Requirement: Reproduce exactly, and only, the lines running from the start of the entries below to the line containing "S.view_settings.look='None'".

Dataset entries:

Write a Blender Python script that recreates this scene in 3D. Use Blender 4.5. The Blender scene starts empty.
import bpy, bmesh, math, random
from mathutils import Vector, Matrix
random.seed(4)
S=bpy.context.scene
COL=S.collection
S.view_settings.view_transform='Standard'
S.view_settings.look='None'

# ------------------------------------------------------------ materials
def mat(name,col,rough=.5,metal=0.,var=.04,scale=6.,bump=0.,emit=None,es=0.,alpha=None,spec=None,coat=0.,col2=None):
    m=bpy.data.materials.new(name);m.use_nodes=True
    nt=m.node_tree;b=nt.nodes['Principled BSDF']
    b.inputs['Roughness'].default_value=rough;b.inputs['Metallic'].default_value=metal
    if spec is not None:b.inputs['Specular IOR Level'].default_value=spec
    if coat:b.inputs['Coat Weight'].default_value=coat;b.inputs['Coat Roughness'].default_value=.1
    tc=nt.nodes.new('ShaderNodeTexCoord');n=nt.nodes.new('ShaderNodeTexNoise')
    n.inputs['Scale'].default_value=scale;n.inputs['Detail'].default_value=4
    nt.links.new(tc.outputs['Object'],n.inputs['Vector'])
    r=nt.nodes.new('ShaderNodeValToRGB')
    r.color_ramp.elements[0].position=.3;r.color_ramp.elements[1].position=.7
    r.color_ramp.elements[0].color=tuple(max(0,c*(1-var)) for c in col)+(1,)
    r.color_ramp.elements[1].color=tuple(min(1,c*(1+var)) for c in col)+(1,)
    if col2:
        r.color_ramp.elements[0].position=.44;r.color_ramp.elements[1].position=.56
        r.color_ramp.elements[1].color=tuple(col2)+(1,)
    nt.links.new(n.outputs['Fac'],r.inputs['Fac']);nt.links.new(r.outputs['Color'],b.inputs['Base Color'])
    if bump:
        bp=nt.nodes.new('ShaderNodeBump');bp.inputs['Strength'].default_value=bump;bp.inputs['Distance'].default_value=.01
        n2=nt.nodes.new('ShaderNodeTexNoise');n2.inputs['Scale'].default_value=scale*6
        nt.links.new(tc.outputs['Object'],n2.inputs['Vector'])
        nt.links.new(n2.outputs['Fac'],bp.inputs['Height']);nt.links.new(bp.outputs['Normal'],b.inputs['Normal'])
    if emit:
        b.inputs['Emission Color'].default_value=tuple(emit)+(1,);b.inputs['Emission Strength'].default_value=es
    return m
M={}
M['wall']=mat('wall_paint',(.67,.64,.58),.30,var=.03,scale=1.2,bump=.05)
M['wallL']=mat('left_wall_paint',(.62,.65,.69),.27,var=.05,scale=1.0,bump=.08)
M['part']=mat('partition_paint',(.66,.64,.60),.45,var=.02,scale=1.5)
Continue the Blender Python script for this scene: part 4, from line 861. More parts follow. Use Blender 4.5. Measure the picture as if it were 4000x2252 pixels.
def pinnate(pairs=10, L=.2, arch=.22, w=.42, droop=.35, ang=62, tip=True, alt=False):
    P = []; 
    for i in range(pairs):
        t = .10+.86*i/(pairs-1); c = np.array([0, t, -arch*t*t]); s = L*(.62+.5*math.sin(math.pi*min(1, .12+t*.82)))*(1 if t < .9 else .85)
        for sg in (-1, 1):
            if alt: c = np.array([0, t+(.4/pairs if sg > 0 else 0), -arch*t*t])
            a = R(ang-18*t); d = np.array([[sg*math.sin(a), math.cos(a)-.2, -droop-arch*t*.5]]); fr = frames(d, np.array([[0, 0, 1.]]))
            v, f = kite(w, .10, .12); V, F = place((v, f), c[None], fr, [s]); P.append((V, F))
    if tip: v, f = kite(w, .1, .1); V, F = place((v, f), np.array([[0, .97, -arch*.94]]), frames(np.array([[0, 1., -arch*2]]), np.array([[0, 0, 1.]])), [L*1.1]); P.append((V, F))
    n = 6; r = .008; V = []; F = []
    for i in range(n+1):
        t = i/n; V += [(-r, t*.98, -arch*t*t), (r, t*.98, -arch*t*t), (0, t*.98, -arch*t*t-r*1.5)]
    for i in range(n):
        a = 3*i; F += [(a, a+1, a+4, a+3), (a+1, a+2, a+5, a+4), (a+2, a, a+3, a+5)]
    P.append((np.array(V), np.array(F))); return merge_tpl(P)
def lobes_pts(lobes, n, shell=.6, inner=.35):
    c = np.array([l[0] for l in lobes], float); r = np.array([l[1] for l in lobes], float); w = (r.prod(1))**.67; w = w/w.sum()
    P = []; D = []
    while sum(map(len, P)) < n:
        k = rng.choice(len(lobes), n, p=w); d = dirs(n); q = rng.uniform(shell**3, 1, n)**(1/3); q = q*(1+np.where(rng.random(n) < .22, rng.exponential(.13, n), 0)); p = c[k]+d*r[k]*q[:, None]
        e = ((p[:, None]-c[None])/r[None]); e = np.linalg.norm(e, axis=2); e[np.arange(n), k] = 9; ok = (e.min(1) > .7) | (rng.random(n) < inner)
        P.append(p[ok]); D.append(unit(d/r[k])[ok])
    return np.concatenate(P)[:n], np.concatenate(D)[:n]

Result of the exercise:
Write a Blender Python script that recreates this scene in 3D. Use Blender 4.5. The Blender scene starts empty.
import bpy, bmesh, math, random
from mathutils import Vector, Matrix
random.seed(4)
S=bpy.context.scene
COL=S.collection
S.view_settings.view_transform='Standard'
S.view_settings.look='None'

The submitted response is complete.